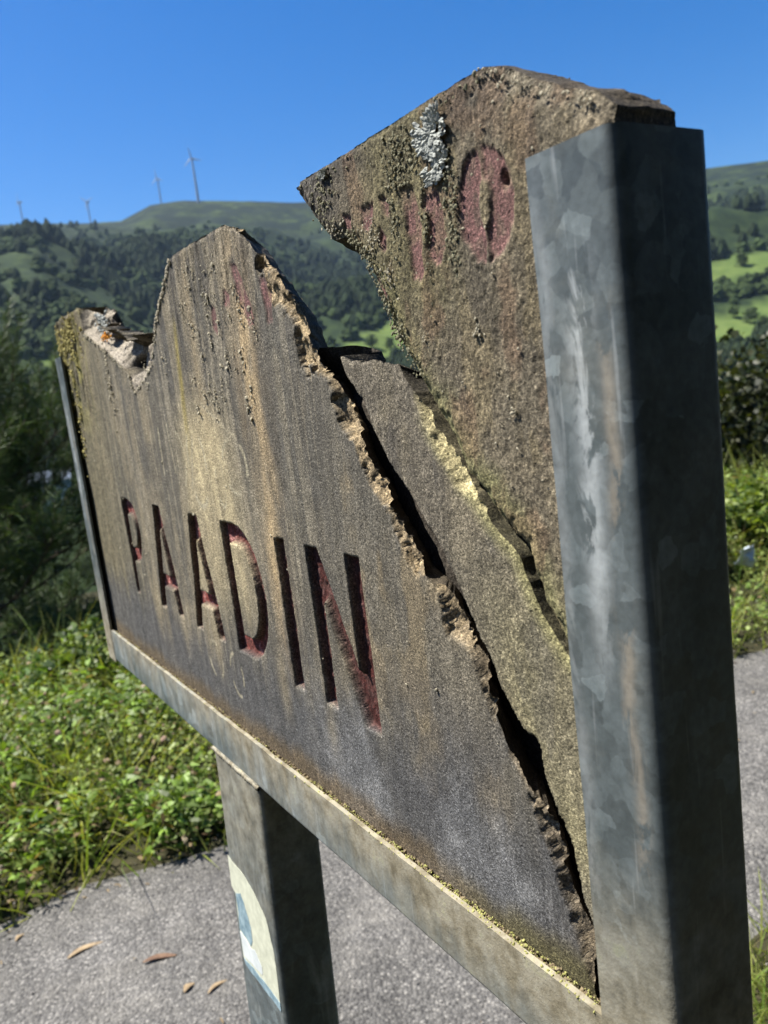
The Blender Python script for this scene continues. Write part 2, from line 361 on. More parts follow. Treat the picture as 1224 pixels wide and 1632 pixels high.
def build_board(name, outline, step, depth_fn, color_fn, shift_fn, thick=38.0, origin=None, wall_rgb=(.085, .068, .047), wj=8.0):
    lo = outline.min(0) - 2 * step; hi = outline.max(0) + 2 * step
    us = np.arange(lo[0], hi[0], step * .72); zs = np.arange(lo[1], hi[1], step * 1.38)
    U, Z = np.meshgrid(us, zs); nu, nz = len(us), len(zs)
    # inside test and nearest outline point
    d, ins, nx, ny = grid_outline(us, zs, outline)
    c = (ins[:-1, :-1].astype(int) + ins[1:, :-1] + ins[:-1, 1:] + ins[1:, 1:]) >= 2
    vid = np.arange(nu * nz).reshape(nz, nu)
    quads = np.stack([vid[:-1, :-1], vid[:-1, 1:], vid[1:, 1:], vid[1:, :-1]], -1)[c]
    used = np.unique(quads); cnt = np.bincount(quads.ravel(), minlength=nu * nz)
    remap = -np.ones(nu * nz, int); remap[used] = np.arange(len(used)); Q = remap[quads]
    u = U.ravel()[used].copy(); z = Z.ravel()[used].copy(); cn = cnt[used]; dd = d.ravel()[used]
    bnd = cn < 4; ok = bnd & (dd < 1.6 * step)
    u[ok] = nx.ravel()[used][ok]; z[ok] = ny.ravel()[used][ok]
    dep, info = depth_fn(u, z, dd)
    C = color_fn(u, z, dep, info)
    n0 = len(u)
    # boundary edges (used by one quad), oriented
    E_ = np.concatenate([Q[:, [0, 1]], Q[:, [1, 2]], Q[:, [2, 3]], Q[:, [3, 0]]])
    key = np.sort(E_, 1); kk = key[:, 0] * (n0 + 1) + key[:, 1]
    _, inv, ct = np.unique(kk, return_inverse=True, return_counts=True)
    BE = E_[ct[inv] == 1]
    bv = np.unique(BE); bm = -np.ones(n0, int); bm[bv] = np.arange(len(bv)); nb = len(bv)
    # side wall rows
    su, sz = shift_fn(u, z)
    V = [np.column_stack([u, dep, z])]; CC = [C]; F = [Q]
    rows = 9; base = n0
    for k in range(rows):
        t = k / (rows - 1); t_ = t
        y = dep[bv] * (1 - t_) + thick * t_
        jit = (fbm(u[bv] / 16 + z[bv] / 11, y / 9 + z[bv] / 14, 31, 4) - .5) * wj * np.minimum(1, t * 4) * (1 - info['cut'][bv])
        V.append(np.column_stack([u[bv] + su[bv] * t_ + jit * .8, y, z[bv] + sz[bv] * t_ + jit * .5]))
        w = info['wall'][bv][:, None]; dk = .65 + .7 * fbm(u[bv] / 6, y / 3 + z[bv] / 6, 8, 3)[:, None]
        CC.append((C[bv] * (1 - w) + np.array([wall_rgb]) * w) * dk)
        if k:
            a = base + (k - 1) * nb; b = base + k * nb
            F.append(np.column_stack([a + bm[BE[:, 1]], a + bm[BE[:, 0]], b + bm[BE[:, 0]], b + bm[BE[:, 1]]]))
    nb_end = base + rows * nb
    # back cap, coarse copy of the front
    K = 4; hz, hu = (c.shape[0] // K) * K, (c.shape[1] // K) * K
    cc = c[:hz, :hu].reshape(hz // K, K, hu // K, K).all((1, 3)); jz, ju = np.nonzero(cc); jz = jz * K; ju = ju * K
    bq = np.stack([vid[jz, ju], vid[jz, ju + K], vid[jz + K, ju + K], vid[jz + K, ju]], -1); bq = remap[bq]; bu = np.unique(bq); br_ = np.zeros(n0, int); br_[bu] = np.arange(len(bu))
    V.append(np.column_stack([u[bu] + su[bu], np.full(len(bu), thick), z[bu] + sz[bu]])); CC.append(np.tile([[.11, .095, .07]], (len(bu), 1)))
    F.append((br_[bq] + nb_end)[:, ::-1])
    V = np.concatenate(V); CC = np.concatenate(CC)
    o = np.array(origin, float); V = (V - o) / 1000
    me = mesh_np(name, V, F); color_attr(me, np.clip(CC * .95, 0, 1))
    ob = obj(name, me, M_WOOD); place(ob, origin)
    return ob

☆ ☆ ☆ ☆

| WRITTEN TASK |
Copy the listing word for word, excluding its pictures.

| PROBLEM SOLUTION |
The Blender Python script for this scene continues. Write part 2, from line 361 on. More parts follow. Treat the picture as 1224 pixels wide and 1632 pixels high.
def build_board(name, outline, step, depth_fn, color_fn, shift_fn, thick=38.0, origin=None, wall_rgb=(.085, .068, .047), wj=8.0):
    lo = outline.min(0) - 2 * step; hi = outline.max(0) + 2 * step
    us = np.arange(lo[0], hi[0], step * .72); zs = np.arange(lo[1], hi[1], step * 1.38)
    U, Z = np.meshgrid(us, zs); nu, nz = len(us), len(zs)
    # inside test and nearest outline point
    d, ins, nx, ny = grid_outline(us, zs, outline)
    c = (ins[:-1, :-1].astype(int) + ins[1:, :-1] + ins[:-1, 1:] + ins[1:, 1:]) >= 2
    vid = np.arange(nu * nz).reshape(nz, nu)
    quads = np.stack([vid[:-1, :-1], vid[:-1, 1:], vid[1:, 1:], vid[1:, :-1]], -1)[c]
    used = np.unique(quads); cnt = np.bincount(quads.ravel(), minlength=nu * nz)
    remap = -np.ones(nu * nz, int); remap[used] = np.arange(len(used)); Q = remap[quads]
    u = U.ravel()[used].copy(); z = Z.ravel()[used].copy(); cn = cnt[used]; dd = d.ravel()[used]
    bnd = cn < 4; ok = bnd & (dd < 1.6 * step)
    u[ok] = nx.ravel()[used][ok]; z[ok] = ny.ravel()[used][ok]
    dep, info = depth_fn(u, z, dd)
    C = color_fn(u, z, dep, info)
    n0 = len(u)
    # boundary edges (used by one quad), oriented
    E_ = np.concatenate([Q[:, [0, 1]], Q[:, [1, 2]], Q[:, [2, 3]], Q[:, [3, 0]]])
    key = np.sort(E_, 1); kk = key[:, 0] * (n0 + 1) + key[:, 1]
    _, inv, ct = np.unique(kk, return_inverse=True, return_counts=True)
    BE = E_[ct[inv] == 1]
    bv = np.unique(BE); bm = -np.ones(n0, int); bm[bv] = np.arange(len(bv)); nb = len(bv)
    # side wall rows
    su, sz = shift_fn(u, z)
    V = [np.column_stack([u, dep, z])]; CC = [C]; F = [Q]
    rows = 9; base = n0
    for k in range(rows):
        t = k / (rows - 1); t_ = t
        y = dep[bv] * (1 - t_) + thick * t_
        jit = (fbm(u[bv] / 16 + z[bv] / 11, y / 9 + z[bv] / 14, 31, 4) - .5) * wj * np.minimum(1, t * 4) * (1 - info['cut'][bv])
        V.append(np.column_stack([u[bv] + su[bv] * t_ + jit * .8, y, z[bv] + sz[bv] * t_ + jit * .5]))
        w = info['wall'][bv][:, None]; dk = .65 + .7 * fbm(u[bv] / 6, y / 3 + z[bv] / 6, 8, 3)[:, None]
        CC.append((C[bv] * (1 - w) + np.array([wall_rgb]) * w) * dk)
        if k:
            a = base + (k - 1) * nb; b = base + k * nb
            F.append(np.column_stack([a + bm[BE[:, 1]], a + bm[BE[:, 0]], b + bm[BE[:, 0]], b + bm[BE[:, 1]]]))
    nb_end = base + rows * nb
    # back cap, coarse copy of the front
    K = 4; hz, hu = (c.shape[0] // K) * K, (c.shape[1] // K) * K
    cc = c[:hz, :hu].reshape(hz // K, K, hu // K, K).all((1, 3)); jz, ju = np.nonzero(cc); jz = jz * K; ju = ju * K
    bq = np.stack([vid[jz, ju], vid[jz, ju + K], vid[jz + K, ju + K], vid[jz + K, ju]], -1); bq = remap[bq]; bu = np.unique(bq); br_ = np.zeros(n0, int); br_[bu] = np.arange(len(bu))
    V.append(np.column_stack([u[bu] + su[bu], np.full(len(bu), thick), z[bu] + sz[bu]])); CC.append(np.tile([[.11, .095, .07]], (len(bu), 1)))
    F.append((br_[bq] + nb_end)[:, ::-1])
    V = np.concatenate(V); CC = np.concatenate(CC)
    o = np.array(origin, float); V = (V - o) / 1000
    me = mesh_np(name, V, F); color_attr(me, np.clip(CC * .95, 0, 1))
    ob = obj(name, me, M_WOOD); place(ob, origin)
    return ob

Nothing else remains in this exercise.